W ostatnich czterech dniach do Powszechnego Zakładu Ubezpieczeń zgłoszono prawie 9 tysięcy szkód powodziowych - podała spółka w środowym komunikacie. Jak podano, firma kieruje na nawiedzone powodzią tereny dodatkowych rzeczoznawców do wyceniania szkód.
PZU SA podał, że w ciągu ostatnich czterech dni w jego systemach zostało zarejestrowanych 14 300 szkód majątkowych, z czego około 9 tys. stanowiły szkody związane z powodzią.
Spółka zdecydowała o zwiększeniu ze 100 do 260 liczby mobilnych ekspertów likwidujących szkody na terenach objętych powodzią.
We wtorek PZU informowało, że około południa zgłoszonych było 8,8 tys. szkód powodziowych.

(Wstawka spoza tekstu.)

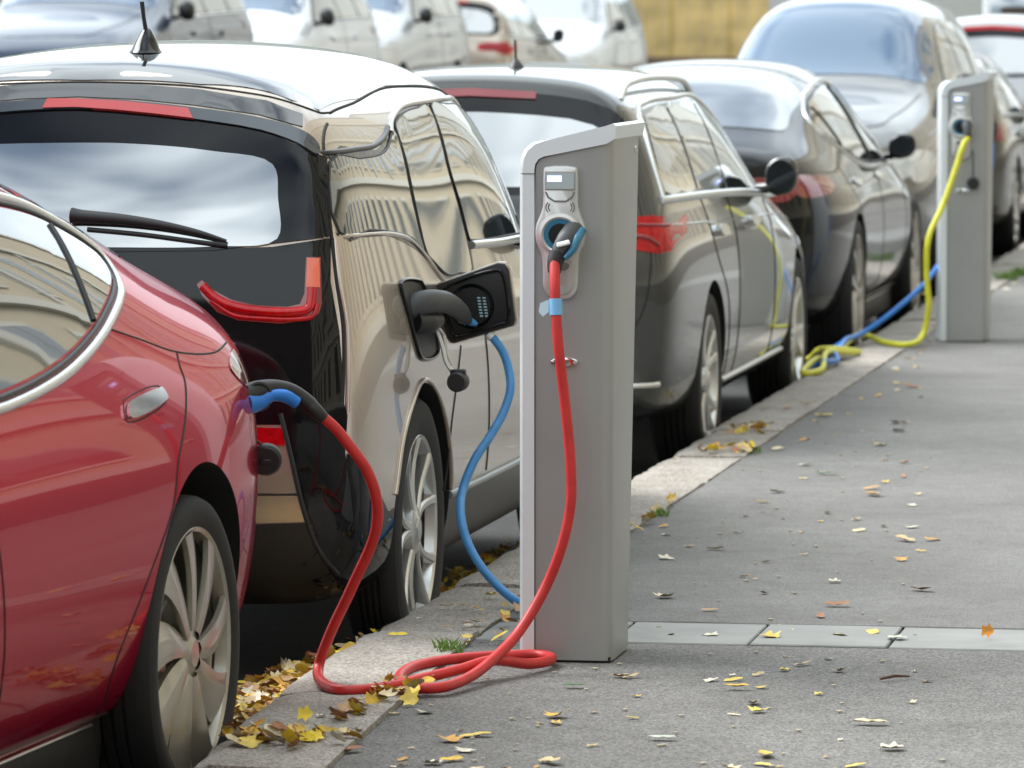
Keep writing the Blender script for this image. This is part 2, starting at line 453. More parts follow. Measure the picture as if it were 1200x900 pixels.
COMPACT = [
 (-.74, [(.68, .30, .05), (.78, .42, .02), (.80, .62, 0), (.79, .86, .02), (.745, 1.12, .07), (.66, 1.38, .15)], 1.45, .16),
 (-.67, [(.74, .22, .05), (.85, .32, .02), (.868, .60, .0), (.845, .88, .01), (.79, 1.13, .03), (.705, 1.43, .11)], 1.52, .12),
 (-.40, [(.76, .19), (.87, .28), (.885, .58), (.868, .88), (.805, 1.14, 0), (.715, 1.47)], 1.575),
 (.0, [(.76, .19), (.87, .28), (.8875, .56), (.872, .86), (.815, 1.11), (.71, 1.49)], 1.60),
 (.45, [(.76, .19), (.87, .28), (.885, .54), (.872, .82), (.825, 1.03), (.705, 1.495)], 1.61),
 (.9, [(.76, .19), (.87, .28), (.885, .52), (.872, .80), (.83, .98), (.70, 1.495)], 1.61),
 (1.4, [(.76, .19), (.87, .28), (.885, .52), (.872, .80), (.83, .98), (.70, 1.495)], 1.59),
 (1.8, [(.76, .19), (.87, .28), (.885, .52), (.870, .80), (.82, .98), (.695, 1.42)], 1.50),
 (2.1, [(.76, .19), (.87, .28), (.885, .54), (.865, .80), (.79, .97), (.66, 1.26)], 1.32),
 (2.4, [(.76, .19), (.87, .28), (.885, .54), (.86, .80), (.76, .96), (.62, 1.05)], 1.10),
 (2.75, [(.75, .20), (.86, .28), (.88, .54), (.85, .78), (.76, .92), (.6, .99)], 1.03),
 (3.1, [(.72, .22), (.82, .32), (.84, .52), (.80, .72), (.70, .86), (.5, .91)], .94),
 (3.28, [(.60, .26), (.68, .36), (.70, .52), (.66, .68), (.58, .78), (.42, .83)], .85)]
ESTATE = [
 (-.97, [(.62, .30), (.74, .38), (.79, .60), (.78, .86), (.73, 1.02, .06), (.60, 1.36, .22)], 1.42, .22),
 (-.90, [(.70, .24), (.83, .32), (.875, .60), (.86, .86), (.80, 1.03, .06), (.65, 1.39, .19)], 1.455, .17),
 (-.62, [(.76, .21), (.87, .29), (.90, .60), (.885, .85), (.825, 1.02), (.655, 1.415)], 1.485),
 (0, [(.76, .20), (.88, .28), (.905, .58), (.89, .83), (.835, 1.01), (.65, 1.43)], 1.50),
 (.7, [(.76, .20), (.88, .28), (.905, .54), (.89, .81), (.84, .99), (.65, 1.43)], 1.505),
 (1.3, [(.76, .20), (.88, .28), (.905, .54), (.89, .80), (.84, .98), (.64, 1.41)], 1.485),
 (1.65, [(.76, .20), (.88, .28), (.905, .54), (.89, .80), (.84, .97), (.63, 1.34)], 1.42),
 (2.05, [(.76, .20), (.88, .28), (.905, .56), (.89, .80), (.83, .96), (.64, 1.14)], 1.22),
 (2.45, [(.76, .20), (.88, .28), (.905, .58), (.88, .79), (.80, .93), (.64, .99)], 1.03),
 (3.0, [(.75, .20), (.87, .28), (.895, .56), (.865, .76), (.76, .88), (.56, .93)], .96),
 (3.55, [(.68, .22), (.80, .32), (.84, .50), (.80, .66), (.70, .80), (.5, .85)], .87),
 (3.76, [(.52, .26), (.62, .36), (.66, .50), (.63, .62), (.56, .72), (.42, .76)], .78)]
def scaled(st, sx=1, sy=1, sz=1, zr=None):
    out = []
    for s in st:
        rows = [tuple([q[0]*sx, q[1]*sz]+([q[2]*sy] if len(q) > 2 else [])) for q in s[1]]
        out.append(tuple([s[0]*sy, rows, s[2]*sz]+([s[3]*sy] if len(s) > 3 else [])))
    return out

P_RED = paint('red_paint', (.42, .003, .042), .5, .24); P_RED.node_tree.nodes['Principled BSDF'].inputs['Specular Tint'].default_value = (.9, .08, .2, 1); P_RED.node_tree.nodes['Principled BSDF'].inputs['Coat Weight'].default_value = .7; P_RED.node_tree.nodes['Principled BSDF'].inputs['Coat IOR'].default_value = 1.25; P_RED.node_tree.nodes['Principled BSDF'].inputs['Specular IOR Level'].default_value = .12
P_GOLD = paint('champagne_paint', (.47, .395, .325), .7, .27)
P_GREY = paint('dark_grey_paint', (.055, .057, .053), .4, .25); P_GREY.node_tree.nodes['Principled BSDF'].inputs['Coat IOR'].default_value = 1.45
P_BLACK = paint('black_paint', (.004, .004, .005), .0, .3); P_BLACK.node_tree.nodes['Principled BSDF'].inputs['Coat IOR'].default_value = 1.32; P_BLACK.node_tree.nodes['Principled BSDF'].inputs['Specular IOR Level'].default_value = .1
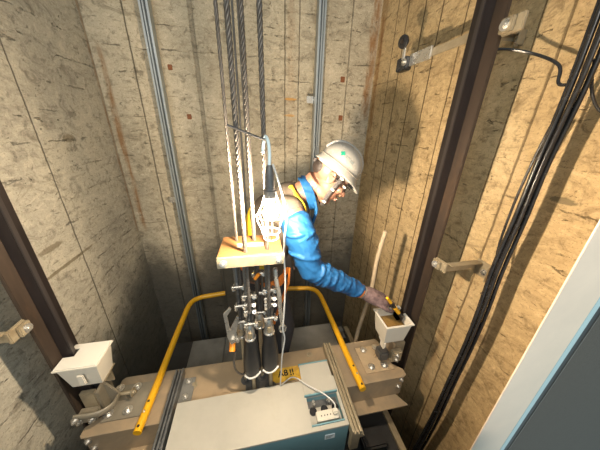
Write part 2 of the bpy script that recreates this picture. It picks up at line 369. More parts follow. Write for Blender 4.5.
def rail_bracket(sx, z, label, small=False):
    t = thing('rail_bracket', label, 'bracket', (sx*1.06, 0.80, z), 'brackets tying the guide rails to the walls')
    wx = XR if sx > 0 else -XL
    def bx_(bm, x0, x1, y0, y1, z0, z1, bv=0.002):
        a, c = sorted((sx*x0, sx*x1)); box(bm, a, c, y0, y1, z0, z1, bv)
    ya = 0.975 if small else 0.805          # arm face
    b = B(); bx_(b, 0.888, wx-0.012, ya-0.006, ya, z-(0.0 if small else 0.028), z+0.022); bx_(b, 0.888, wx-0.012, ya-0.034, ya-0.006, z+0.016, z+0.022); part('bracket_arm', b, 'zinc', t)
    b = B(); bx_(b, wx-0.006, wx, ya-(0.04 if small else 0.085), ya, z-(0.02 if small else 0.05), z+0.03); bx_(b, wx-0.035, wx-0.006, ya-(0.04 if small else 0.085), ya-(0.035 if small else 0.080), z-(0.02 if small else 0.05), z+0.03); part('wall_angle', b, 'zinc', t)
    b = B(); bx_(b, 0.874, 0.888, 0.790, 0.861, z-0.030, z+0.022, 0.003); bx_(b, 0.860, 0.8735, 0.815, 0.861, z-0.026, z+0.018, 0.003); part('rail_clip', b, 'zinc', t)
    b = B(); hexbolt(b, (sx*0.860, 0.838, z-0.004), (-sx, -0.3, 0), 0.010, 0.008); part('bolt', b, 'bright', t)
    b = B(); hexbolt(b, (sx*(wx-0.006), ya-(0.02 if small else 0.05), z-(0.005 if small else 0.02)), (-sx, 0, 0), 0.009, 0.009); part('anchor_bolt', b, 'bright', t)
rail_bracket(1, -0.605, 'zinc angle bracket bolted between right guide rail and wall, below the middle of the rail')
rail_bracket(1, 0.335, 'zinc angle bracket on right guide rail near the top edge of the picture', True)
rail_bracket(-1, -0.72, 'zinc bracket with bolt on left guide rail at the left edge')
rail_bracket(-1, 0.55, 'zinc bracket on left guide rail, high up the left wall')

# galvanised channels on the back wall
def channel(x, label):
    t = thing('wall_channel', label, 'steel channel', (x, 2.09, ZF), 'galvanised channels standing on the back wall')
    prof = [(-0.038,0.035),(-0.038,-0.035),(-0.020,-0.035),(-0.020,-0.030),(-0.032,-0.030),(-0.032,-0.005),(-0.006,-0.005),(-0.006,-0.045),(0.006,-0.045),(0.006,-0.005),(0.032,-0.005),(0.032,-0.030),(0.020,-0.030),(0.020,-0.035),(0.038,-0.035),(0.038,0.035)]
    b = B(); prism(b, [(x+p[0]*0.74, 2.10+p[1]) for p in prof], 2, ZF, ZT); part('channel_section', b, 'galv', t)
    for z in (-0.615, 1.3) if x < 0 else (0.2, 1.3):
        b = B(); box(b, x-0.06, x-0.030, 2.12, YB, z-0.02, z+0.02, 0.002); box(b, x-0.085, x-0.03, 2.112, 2.118, z-0.025, z+0.025, 0.002)
        k = part('channel_clip', b, 'bright', t)
channel(-0.625, 'galvanised steel channel standing against the back wall on the left')
channel(0.55, 'galvanised steel channel on the back wall rising behind the worker\'s white hard hat')

# ------------------------------------------------------------------ limit switch on an arm at the right wall
t = thing('limit_switch', 'roller limit switch on a flat metal arm reaching out from the right guide rail', 'switch', (0.92, 1.45, 0.40))
b = B(); box(b, 0.905, 0.912, 0.985, 1.38, 0.338, 0.372, 0.001); part('mounting_arm', b, 'zinc', t)
b = B(); box(b, 0.893, 0.904, 1.25, 1.42, 0.325, 0.382, 0.002); part('cover_plate', b, 'bright', t)
b = B(); box(b, 0.868, 0.913, 1.42, 1.51, 0.308, 0.375, 0.005); part('switch_body', b, 'blackgloss', t)
b = B(); box(b, 0.862, 0.870, 1.43, 1.455, 0.36, 0.43, 0.002); part('lever', b, 'bright', t)
b = B(); hexbolt(b, (0.868, 1.43, 0.345), (-1, -0.3, 0), 0.01, 0.008); part('bolt', b, 'bright', t)
b = B(); revolve(b, [(0, 0.026), (0.004, 0.032), (0.014, 0.032), (0.018, 0.026)], (0.862, 1.448, 0.443), (-1, -0.35, -0.1), 24); wheel = part('roller', b, 'blackgloss', t, smooth=True)
b = B(); revolve(b, [(0.016, 0.010), (0.024, 0.010)], (0.862, 1.448, 0.443), (-1, -0.35, -0.1), 12); part('roller_hub', b, 'rail_rust', wheel)

# ------------------------------------------------------------------ black cable bundle on the right wall
bun = [(0.985,0.66,2.3),(0.98,0.655,1.2),(0.975,0.657,0.62),(0.97,0.643,0.32),(0.97,0.638,0.12),(0.97,0.643,-0.10),(0.97,0.641,-0.30),(0.97,0.645,-0.52),(0.97,0.636,-0.74),(0.97,0.634,-0.95),(0.97,0.640,-1.2),(0.97,0.645,-1.5),(0.98,0.665,-1.8),(0.98,0.69,-2.2),(0.98,0.69,ZF+0.01)]
offs = [(0,-0.004,0.0075),(0.013,0.004,0.006),(-0.010,0.007,0.006),(0.009,-0.015,0.007),(-0.012,-0.012,0.0055),(0.014,0.015,0.0045),(-0.002,0.018,0.0045)]
for i, (dx, dy, r) in enumerate(offs):
    rnd = random.Random(i); ph = rnd.random()*6
    pts = [(p[0]+dx, p[1]+dy*(1.25 if p[2] > 0 else 1.0)+0.0015*sin(j*1.3+ph), p[2]) for j, p in enumerate(bun)]
    b = B(); tube(b, smooth_path(pts, 6), r, 10)
    top('hanging_cable', b, 'blackgloss', 'black cable in the thick bundle hanging down the right wall', 'cable', (0.97, 0.66, ZF), 'black cables of the bundle on the right wall', smooth=True)
b = B(); tube(b, smooth_path([(0.985,0.672,0.02),(0.99,0.688,-0.12),(0.99,0.692,-0.28),(0.985,0.684,-0.42),(0.98,0.668,-0.50)], 8), 0.0045, 8)
top('loose_cable', b, 'blackgloss', 'thin black cable bulging loose from the left side of the wall cable bundle', 'cable', (0.985,0.70,-0.3), smooth=True)
b = B(); tube(b, smooth_path([(0.89,0.955,0.285),(0.95,0.90,0.285),(1.0,0.82,0.255),(1.0,0.73,0.205),(0.985,0.70,0.15),(0.980,0.672,0.14)], 8), 0.005, 8)
top('branch_cable', b, 'blackgloss', 'thin black cable arching from the right guide rail to the cable bundle', 'cable', (1.0,0.8,0.25), smooth=True)
b = B(); tube(b, smooth_path([(0.975,0.625,0.20),(1.0,0.615,0.12),(1.02,0.58,0.06),(1.03,0.52,0.05),(1.04,0.45,0.09)], 8), 0.004, 8)
top('side_cable', b, 'blackgloss', 'thin black cable curving from the cable bundle to the right edge', 'cable', (1.0,0.56,0.1), smooth=True)

# ------------------------------------------------------------------ elevator car roof, crosshead beam and fittings
t = thing('elevator_car', 'dark flat elevator car roof with grey plates under the beam', 'elevator car', (0, 1.0, ZF))
b = B(); box(b, -0.74, 0.74, 0.40, 1.57, -2.6, -1.69, 0.004); part('car_body', b, 'roof', t)
b = B(); box(b, -0.56, -0.10, 1.10, 1.56, -1.689, -1.680, 0.002); part('roof_plate', b, 'plate', t)
b = B(); box(b, 0.16, 0.63, 1.10, 1.556, -1.689, -1.680, 0.002); part('roof_plate', b, 'plate', t)
b = B(); box(b, 0.655, 0.70, 1.40, 1.45, -1.689, -1.62, 0.003); box(b, 0.64, 0.72, 1.38, 1.47, -1.689, -1.684); part('roof_lug', b, 'plate', t)
b = B(); box(b, -0.305, -0.295, 1.12, 1.555, -1.6795, -1.675); part('roof_seam', b, 'dull', t)
b = B(); box(b, 0.745, 0.775, 0.35, 1.5, -1.72, -1.69, 0.002); box(b, 0.745, 0.78, 0.35, 1.5, -1.69, -1.684, 0.001); part('edge_angle', b, 'zinc', t)
for (x, y) in ((0.60, 0.66), (0.55, 0.55)):
    b = B(); box(b, x-0.07, x+0.07, y-0.05, y+0.05, -1.689, -1.63, 0.01); part('roof_fitting', b, 'black', t)

ZB = -1.36
t = thing('crosshead_beam', 'tan painted steel crosshead beam spanning the car between the guide rails', 'beam', (0, 0.93, ZB-0.17))
b = B()
prism(b, [(-0.845,0.79),(0.825,0.79),(0.845,0.80),(0.845,0.835),(0.79,0.885),(0.79,1.055),(0.775,1.07),(-0.775,1.07),(-0.79,1.055),(-0.79,0.885),(-0.855,0.835),(-0.855,0.80)], 2, ZB-0.008, ZB)
part('top_plate', b, 'beam', t, bevel=0.002)
b = B(); box(b, -0.84, 0.83, 0.795, 0.803, ZB-0.166, ZB-0.008); part('web', b, 'beam', t)
b = B(); box(b, -0.78, 0.78, 1.055, 1.063, ZB-0.166, ZB-0.008); part('web', b, 'beam', t)
b = B(); prism(b, [(-0.84,0.725),(0.845,0.725),(0.80,0.803),(-0.80,0.803)], 2, ZB-0.174, ZB-0.166); box(b, -0.80, 0.80, 0.803, 1.07, ZB-0.174, ZB-0.166); part('bottom_flange', b, 'beam', t)
for (x, z) in ((0.815,-0.03),(0.805,-0.09),(-0.83,-0.04),(-0.82,-0.10)):
    b = B(); hexbolt(b, (x, 0.795, ZB+z), (0,-1,0), 0.009, 0.008); part('bolt', b, 'bright', t)
for x, y in ((0.30, 1.03), (-0.385, 0.955)):
    b = B(); hexbolt(b, (x, y, ZB), (0,0,1), 0.011, 0.009); part('bolt', b, 'zinc', t)
# yellow tape with hand-written marks
b = B(); box(b, 0.045, 0.215, 0.885, 0.968, ZB, ZB+0.0015); lab_ = part('tape_label', b, 'tag', t)
for s_, x, w in (('A8', 0.115, 0.052), ('!!', 0.168, 0.052)):
    k = textmesh(s_, w, Matrix.Translation((x, 0.932, ZB+0.0022)) @ Matrix.Rotation(radians(4), 4, 'Z'), 'ink', 'handwriting', t, 0.0012)
# dirty cable slot pieces
b = B(); box(b, -0.10, 0.03, 0.87, 1.0, ZB, ZB+0.004); part('hitch_plate', b, 'dull', t)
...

Kurs ubezpieczyciela trzyma się
Akcje PZU SA na warszawskim parkiecie środę zakończyły kursem 345,90 zł, co oznaczało spadek o 2,01 proc. w porównaniu z wtorkowym zamknięciem. To jednak wynik lepszy od zachowania większości spółek notowanych na GPW: wskaźnik WIG29 zniżkował o 2,3,08 proc., zaś szerszy WIG - o 2,70 proc. Podobne spadki nastąpiły na innych europejskich giełdach.
Analitycy DI BRE w raporcie z 11 maja wycenili akcje PZU w horyzoncie 9 miesięcy na 358,8 zł za sztukę.
Wiceminister spokojny o wyniki spółki
Wieczorem wiceminister skarbu Zdzisław Gawlik stwierdził, że nie widzi niebezpieczeństwa, by powodzie wpłynęły negatywnie na wynik PZU oraz na kurs akcji tej spółki. Jego zdaniem ubezpieczyciel jest przygotowany na takie zdarzenia.
- Ryzyko ubezpieczeniowe jest wpisane w działalność PZU, a także każdego ubezpieczyciela. Nie sądzę, by to w jakikolwiek sposób wywróciło finansami spółki - podkreślił wiceminister skarbu.
Zauważył, że działalność ubezpieczeniowa polega na rekompensowaniu poszkodowanym poniesionych przez nich strat. - Są szkody, zdarzenia, które powodują obowiązek wypłaty pewnych świadczeń przez ubezpieczyciela. Jest to konsekwencja prowadzonej działalności gospodarczej. Gdyby takich zdarzeń nie było, nie byłoby sensu utrzymywania takiej instytucji. Ubezpieczyciel istnieje po to, by wyrównywać uszczerbki, jakich doznają osoby w dobrach chronionych przez niego - stwierdził wiceminister.
uznał też, że ostatnie wydarzenia mogą zwiększyć chęć do kupna polis. - Wydarzenia, które powodują wzrost szkodowości, skłaniają ludzi do poszukiwania narzędzi zabezpieczania się przed skutkami szkodliwych zdarzeń - ocenił.